The Boycott, Divestment, and Sanctions (BDS) Movement uses anti-Israel invective, not only to make a point, but to instill fear in order to silence Jewish students who disagree. In fact, anti-Israel activists repeatedly harass and single out Jewish students regardless of their positions or involvement with Israel-related issues. At UC Santo Cruz last semester, anti-Israel activists protested a Hillel event hosted for the LGBT community. This is anti-Semitism. To say that we shouldn’t stand in solidarity Jewish students by correctly identifying anti-Semitism as it manifests on campuses today is flat out wrong. Our sons and daughters shouldn’t be forced to defend themselves, their identities and/or their religion under the guise of “political protest.” They should be able to go to college and get an education, unhampered by this type of targeted harassment and intimidation. There will be no escaping the consequences of inaction. Are our young people on campus mature enough on campus to contend with political protests about Israel like any other country in the world? Absolutely. But their identity and rights need to be protected against attempts to use anti-Israel advocacy as a thin disguise to harass, intimidate, and silence Jewish students in ways that would not be tolerate against LGBT or African American students, for example. At the very least, campus anti-Semites should be called out for what they say and do. Jewish students should not face being attacked, targeted, demonized and harassed during campus political brawls without any administrative condemnation of anti-Semitism when it occurs.

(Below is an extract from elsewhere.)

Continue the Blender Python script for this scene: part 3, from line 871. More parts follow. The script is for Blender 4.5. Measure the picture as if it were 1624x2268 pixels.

We do not pre-judge where criticism of Israel crosses the line into anti-Semitic invective against Jews and the Jewish state, a UN member state. We merely insist that there is such a line that needs to be drawn, and that Mr. Stern is wrong to try to finesse it out of existence. And here we offer some common sense rules.

If there is a LGBT rally on campus, and a protest against legalizing LGBT marriage includes signs saying, “From Sea to Shining Sea, No Gays in America Will I See”—that crosses a line. If there is an anti-Israel rally with signs saying, “From the River to the Sea, Palestine Will be Free Of Jews”—that crosses a line. To ignore when clear lines are crossed in any society is not only foolish, it is the most dangerous course to take. Our society and especially our schools have an obligation to call out bigotry, hatred, and any form of racism as it occurs. Condemnation is our weapon against bigotry. It does not mean the student with the bigoted sign gets punished for carrying the sign. Free speech is essential to this society and we are very strong free speech advocates. What condemnation means is that the racist student gets called out on his/her bigotry by those in a position to do so. It means administrators no longer stay silent when Jewish students are openly and unabashedly targeted for discrimination. It means our sons and daughters can walk away with a well-rounded educational experience and not an endorsed anti-Semitic experience when they look back on their college years.